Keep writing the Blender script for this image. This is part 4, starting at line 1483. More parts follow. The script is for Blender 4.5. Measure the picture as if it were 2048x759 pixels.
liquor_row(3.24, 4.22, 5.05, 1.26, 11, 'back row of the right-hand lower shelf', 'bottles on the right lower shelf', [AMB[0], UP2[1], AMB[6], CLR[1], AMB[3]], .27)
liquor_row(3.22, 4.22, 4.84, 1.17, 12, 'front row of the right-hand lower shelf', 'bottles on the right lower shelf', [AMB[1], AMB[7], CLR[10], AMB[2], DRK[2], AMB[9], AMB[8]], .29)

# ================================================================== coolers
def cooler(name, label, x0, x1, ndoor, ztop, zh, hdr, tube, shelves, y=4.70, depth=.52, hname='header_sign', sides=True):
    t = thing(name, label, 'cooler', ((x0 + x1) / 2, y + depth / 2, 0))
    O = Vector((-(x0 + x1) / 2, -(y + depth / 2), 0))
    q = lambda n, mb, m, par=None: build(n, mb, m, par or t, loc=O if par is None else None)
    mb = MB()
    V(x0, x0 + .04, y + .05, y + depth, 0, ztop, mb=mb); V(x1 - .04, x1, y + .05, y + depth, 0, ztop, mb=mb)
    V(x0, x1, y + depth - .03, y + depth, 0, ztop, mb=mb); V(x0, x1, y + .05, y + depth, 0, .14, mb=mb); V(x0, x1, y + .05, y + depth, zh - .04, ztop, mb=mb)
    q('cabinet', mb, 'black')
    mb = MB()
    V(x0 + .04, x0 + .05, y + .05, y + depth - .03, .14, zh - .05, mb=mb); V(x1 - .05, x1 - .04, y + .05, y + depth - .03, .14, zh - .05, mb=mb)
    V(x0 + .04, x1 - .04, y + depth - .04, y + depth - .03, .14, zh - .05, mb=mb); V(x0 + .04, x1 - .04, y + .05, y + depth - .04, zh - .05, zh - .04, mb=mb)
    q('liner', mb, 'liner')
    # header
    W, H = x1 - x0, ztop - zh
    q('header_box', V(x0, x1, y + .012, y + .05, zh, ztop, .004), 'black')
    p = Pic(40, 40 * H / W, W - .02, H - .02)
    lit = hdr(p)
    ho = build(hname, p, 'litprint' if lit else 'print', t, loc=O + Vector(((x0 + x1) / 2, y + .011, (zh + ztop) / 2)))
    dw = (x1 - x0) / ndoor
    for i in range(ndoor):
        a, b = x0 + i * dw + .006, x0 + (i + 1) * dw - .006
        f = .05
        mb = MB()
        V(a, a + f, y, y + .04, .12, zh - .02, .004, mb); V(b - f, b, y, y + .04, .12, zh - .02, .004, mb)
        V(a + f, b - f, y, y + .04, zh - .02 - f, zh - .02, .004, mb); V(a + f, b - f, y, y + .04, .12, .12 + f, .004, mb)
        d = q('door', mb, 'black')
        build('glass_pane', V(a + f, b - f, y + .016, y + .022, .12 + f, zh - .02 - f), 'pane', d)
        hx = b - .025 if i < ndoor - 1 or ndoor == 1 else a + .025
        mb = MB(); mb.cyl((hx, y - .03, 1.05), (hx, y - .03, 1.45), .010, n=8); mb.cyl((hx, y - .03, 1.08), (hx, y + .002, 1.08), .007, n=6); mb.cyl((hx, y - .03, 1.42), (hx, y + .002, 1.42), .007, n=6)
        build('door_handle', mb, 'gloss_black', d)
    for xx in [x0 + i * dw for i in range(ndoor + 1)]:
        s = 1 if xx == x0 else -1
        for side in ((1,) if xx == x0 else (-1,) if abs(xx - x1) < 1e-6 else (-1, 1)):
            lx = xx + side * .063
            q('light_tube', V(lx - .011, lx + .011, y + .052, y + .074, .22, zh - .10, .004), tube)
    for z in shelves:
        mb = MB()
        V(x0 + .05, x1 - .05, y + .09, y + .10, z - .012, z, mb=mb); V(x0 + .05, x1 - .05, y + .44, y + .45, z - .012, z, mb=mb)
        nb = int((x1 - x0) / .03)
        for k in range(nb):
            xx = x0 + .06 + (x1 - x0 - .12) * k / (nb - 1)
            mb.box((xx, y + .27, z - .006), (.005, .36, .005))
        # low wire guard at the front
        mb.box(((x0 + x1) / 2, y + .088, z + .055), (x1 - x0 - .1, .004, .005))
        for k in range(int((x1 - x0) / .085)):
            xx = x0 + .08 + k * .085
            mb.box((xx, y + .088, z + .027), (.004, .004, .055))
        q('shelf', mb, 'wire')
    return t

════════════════

◆ YOUR GOAL
Print from the first line through the line that contains "liquor_row(3.22, 4.22, 4.84, 1.17, 12, 'front", please, including both, and leave out every line outside that stretch.

◆ ANSWER TO THIS TASK
Keep writing the Blender script for this image. This is part 4, starting at line 1483. More parts follow. The script is for Blender 4.5. Measure the picture as if it were 2048x759 pixels.
liquor_row(3.24, 4.22, 5.05, 1.26, 11, 'back row of the right-hand lower shelf', 'bottles on the right lower shelf', [AMB[0], UP2[1], AMB[6], CLR[1], AMB[3]], .27)
liquor_row(3.22, 4.22, 4.84, 1.17, 12, 'front row of the right-hand lower shelf', 'bottles on the right lower shelf', [AMB[1], AMB[7], CLR[10], AMB[2], DRK[2], AMB[9], AMB[8]], .29)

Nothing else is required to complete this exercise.